* WORK REQUIRED: Output every line below exactly.

[Start SUPPLIED INFORMATION]

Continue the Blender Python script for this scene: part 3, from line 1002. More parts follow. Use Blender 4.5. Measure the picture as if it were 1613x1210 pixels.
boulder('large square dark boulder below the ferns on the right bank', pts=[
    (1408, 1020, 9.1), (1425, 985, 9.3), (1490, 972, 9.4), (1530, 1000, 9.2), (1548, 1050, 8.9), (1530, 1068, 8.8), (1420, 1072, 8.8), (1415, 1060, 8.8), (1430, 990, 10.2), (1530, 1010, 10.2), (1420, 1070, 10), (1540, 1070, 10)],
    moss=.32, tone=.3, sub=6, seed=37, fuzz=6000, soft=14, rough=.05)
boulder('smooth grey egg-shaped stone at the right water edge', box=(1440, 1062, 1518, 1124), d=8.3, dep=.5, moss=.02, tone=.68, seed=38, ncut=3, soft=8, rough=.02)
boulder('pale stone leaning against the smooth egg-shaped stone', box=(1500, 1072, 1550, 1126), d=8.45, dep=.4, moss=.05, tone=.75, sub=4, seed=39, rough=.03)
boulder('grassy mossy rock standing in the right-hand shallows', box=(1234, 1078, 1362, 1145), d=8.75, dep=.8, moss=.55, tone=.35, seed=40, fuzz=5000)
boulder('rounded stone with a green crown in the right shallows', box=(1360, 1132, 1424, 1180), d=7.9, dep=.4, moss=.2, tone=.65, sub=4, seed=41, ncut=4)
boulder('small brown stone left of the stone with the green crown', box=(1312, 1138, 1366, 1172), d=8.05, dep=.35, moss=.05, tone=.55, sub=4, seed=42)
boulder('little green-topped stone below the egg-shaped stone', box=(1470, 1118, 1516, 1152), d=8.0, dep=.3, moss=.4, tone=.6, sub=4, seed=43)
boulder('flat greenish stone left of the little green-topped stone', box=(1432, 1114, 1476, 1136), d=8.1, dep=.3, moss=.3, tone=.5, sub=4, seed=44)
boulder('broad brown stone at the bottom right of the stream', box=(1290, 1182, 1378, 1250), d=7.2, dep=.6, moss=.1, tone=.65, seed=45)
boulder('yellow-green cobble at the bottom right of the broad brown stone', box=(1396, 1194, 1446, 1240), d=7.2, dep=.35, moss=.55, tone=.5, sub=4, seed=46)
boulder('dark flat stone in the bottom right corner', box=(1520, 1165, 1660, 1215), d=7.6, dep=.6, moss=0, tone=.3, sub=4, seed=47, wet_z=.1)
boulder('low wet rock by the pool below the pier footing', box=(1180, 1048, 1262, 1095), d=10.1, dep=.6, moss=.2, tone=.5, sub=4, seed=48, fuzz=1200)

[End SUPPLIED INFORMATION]

* RESULT OF THE EXERCISE:
Continue the Blender Python script for this scene: part 3, from line 1002. More parts follow. Use Blender 4.5. Measure the picture as if it were 1613x1210 pixels.
boulder('large square dark boulder below the ferns on the right bank', pts=[
    (1408, 1020, 9.1), (1425, 985, 9.3), (1490, 972, 9.4), (1530, 1000, 9.2), (1548, 1050, 8.9), (1530, 1068, 8.8), (1420, 1072, 8.8), (1415, 1060, 8.8), (1430, 990, 10.2), (1530, 1010, 10.2), (1420, 1070, 10), (1540, 1070, 10)],
    moss=.32, tone=.3, sub=6, seed=37, fuzz=6000, soft=14, rough=.05)
boulder('smooth grey egg-shaped stone at the right water edge', box=(1440, 1062, 1518, 1124), d=8.3, dep=.5, moss=.02, tone=.68, seed=38, ncut=3, soft=8, rough=.02)
boulder('pale stone leaning against the smooth egg-shaped stone', box=(1500, 1072, 1550, 1126), d=8.45, dep=.4, moss=.05, tone=.75, sub=4, seed=39, rough=.03)
boulder('grassy mossy rock standing in the right-hand shallows', box=(1234, 1078, 1362, 1145), d=8.75, dep=.8, moss=.55, tone=.35, seed=40, fuzz=5000)
boulder('rounded stone with a green crown in the right shallows', box=(1360, 1132, 1424, 1180), d=7.9, dep=.4, moss=.2, tone=.65, sub=4, seed=41, ncut=4)
boulder('small brown stone left of the stone with the green crown', box=(1312, 1138, 1366, 1172), d=8.05, dep=.35, moss=.05, tone=.55, sub=4, seed=42)
boulder('little green-topped stone below the egg-shaped stone', box=(1470, 1118, 1516, 1152), d=8.0, dep=.3, moss=.4, tone=.6, sub=4, seed=43)
boulder('flat greenish stone left of the little green-topped stone', box=(1432, 1114, 1476, 1136), d=8.1, dep=.3, moss=.3, tone=.5, sub=4, seed=44)
boulder('broad brown stone at the bottom right of the stream', box=(1290, 1182, 1378, 1250), d=7.2, dep=.6, moss=.1, tone=.65, seed=45)
boulder('yellow-green cobble at the bottom right of the broad brown stone', box=(1396, 1194, 1446, 1240), d=7.2, dep=.35, moss=.55, tone=.5, sub=4, seed=46)
boulder('dark flat stone in the bottom right corner', box=(1520, 1165, 1660, 1215), d=7.6, dep=.6, moss=0, tone=.3, sub=4, seed=47, wet_z=.1)
boulder('low wet rock by the pool below the pier footing', box=(1180, 1048, 1262, 1095), d=10.1, dep=.6, moss=.2, tone=.5, sub=4, seed=48, fuzz=1200)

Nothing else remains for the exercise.